Sukses

Anggito Abimanyu Sebut Kasus Korupsi Haji Penyelewengan Individu

Mantan Dirjen Haji Anggito Abimanyu diperiksa sebagai saksi untuk tersangka mantan Menteri Agama Suryadharma Ali.

Liputan6.com, Jakarta - Mantan Direktur Jenderal Penyelenggaraan ‎Haji dan Umron (PHU) Kementerian Agama Anggito Abimanyu rampung diperiksa penyidik Komisi Pemberantasan Korupsi (KPK). Anggito diperiksa sebagai saksi untuk tersangka mantan Menteri Agama Suryadharma Ali (SDA) dalam kasus dugaan korupsi penyelenggaraan ibadah haji tahun 2012-2013.

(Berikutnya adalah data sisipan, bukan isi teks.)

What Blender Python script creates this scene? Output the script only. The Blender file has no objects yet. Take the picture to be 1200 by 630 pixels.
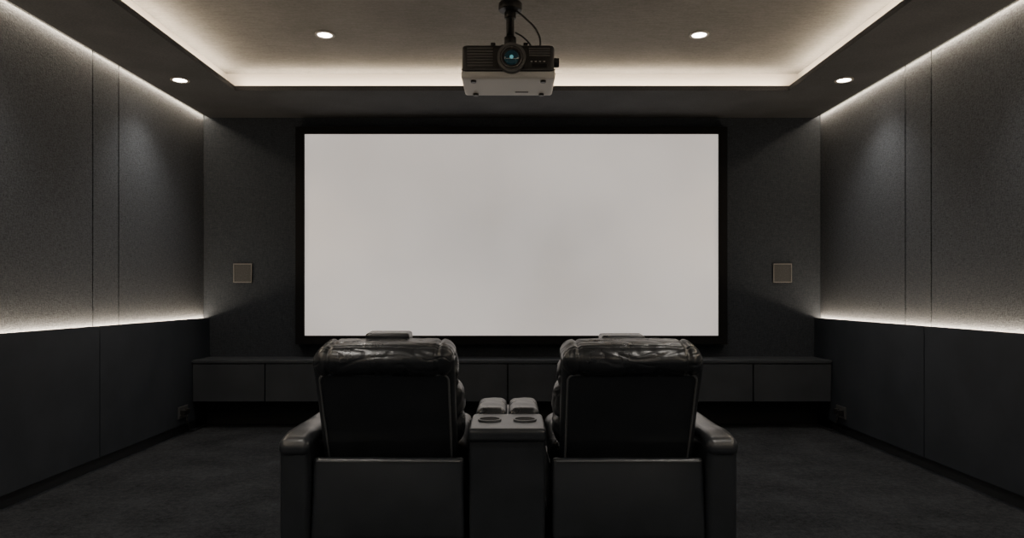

Rampung diperiksa, Anggito mengatakan, bahwa ada penyelewenangan soal kuota haji di Kemenag. Namun, mantan Kepala Badan Kebijakan Fiskal Kementerian Keuangan itu mengaku hal tersebut merupakan praktik individual. Bukan kebijakan Kemenag selaku lembaga negara.

"Kalau (kuota) kebijakannya itu ada 2, yaitu untuk lansia dan nomor urut berikutnya. Kalau ada praktik-praktik individual itu semata-mata kegiatan yang dilakukan oleh seorang individu, bukan merupakan kebijakan," ujar Anggito usai diperiksa di Gedung KPK, Jakarta, Selasa (28/10/2014).

Namun saat ditanya soal sejauh mana peranan SDA yang waktu itu menjabat Menag, Anggito mengaku tidak bisa menjawab. Sebab, dia baru menjabat Dirjen PHU pada 2012 ketika proses pengadaan soal penyelenggaraan haji sudah sulesai. "kalau ditanya Pak SDA di tahun 2012, saya tidak bisa menjawab," ujarnya.

Pun begitu ketika disinggung mengenai pengadaan, terutama soal penunjukan katering, transportasi, dan pemondokan yang disebut-sebut tanpa melalui persetujuan di‎ DPR, Anggito juga tak bisa menjawab.

"Itu 2012 ya, saya tidak bisa menjawab. Jadi seluruh proses pada 2012 itu ada anomali, saya tidak tahu. Saya tidak bisa menjawab karena itu proses sebelum saya menjadi Dirjen," kata Anggito.

KPK sebelumnya menetapkan Suryadharma Ali (SDA) sebagai tersangka kasus dugaan korupsi penyelenggaraan ibadah haji tahun anggaran 2012-2013 di Kementerian Agama. Dalam penyelenggaraan ibadah haji yang menelan anggaran sampai Rp 1 triliun itu, SDA selaku Menteri Agama diduga telah menyalahgunakan wewenang dan melakukan perbuatan melawan hukum untuk memperkaya diri sendiri, orang lain, atau korporasi.

Modus penyalahgunaan wewenang yang diduga dilakukan mantan Ketua Umum PPP itu antara lain dengan memanfaatkan dana setoran awal haji milik masyarakat untuk membayari keluarga dan koleganya serta pejabat dan tokoh nasional untuk pergi naik haji. Selain keluarga SDA sendiri, di antara keluarga yang ikut diongkosi naik haji itu adalah para istri pejabat Kemenag.

Di sisi lain, Pusat Pelaporan dan Analisis Transaksi Keuangan (PPATK) telah mengeluarkan Laporan Hasil Analisis (LHA) terkait kasus ini. PPATK menemukan adanya transaksi mencurigakan yang memperlihatkan bahwa SDA mengajak sedikitnya 33 orang untuk berangkat naik haji pada 2012 lalu.

Selain soal naik haji gratis bagi keluarga, kolega, pejabat, dan tokoh nasional itu, KPK juga mencium adanya dugaan penggelembungan harga terkait dengan katering, pemondokan, transportasi jemaah haji. Kemudian ada juga soal dugaan penyelewengan kuota jemaah haji yang dilakukan Panitia Penyelenggara Ibadah Haji (PPIH), termasuk soal dugaan kejanggalan dalam pembahasan Biaya Penyelenggaraan Ibadah Haji (BPIH) di Komisi VIII DPR.

Atas perbuatan yang disangkakannya, SDA dijerat dengan Pasal 2 ayat 1 dan atau Pasal 3 Undang-Undang Nomor 31 Tahun 1999 sebagaimana telah diubah dengan UU Nomor 20 Tahun 2001 tentang Pemberantasan Tindak Pidana Korupsi (UU Tipikor) juncto Pasal 55 ayat 1 ke-1 KUHPidana juncto Pasal 65 KUHPidana.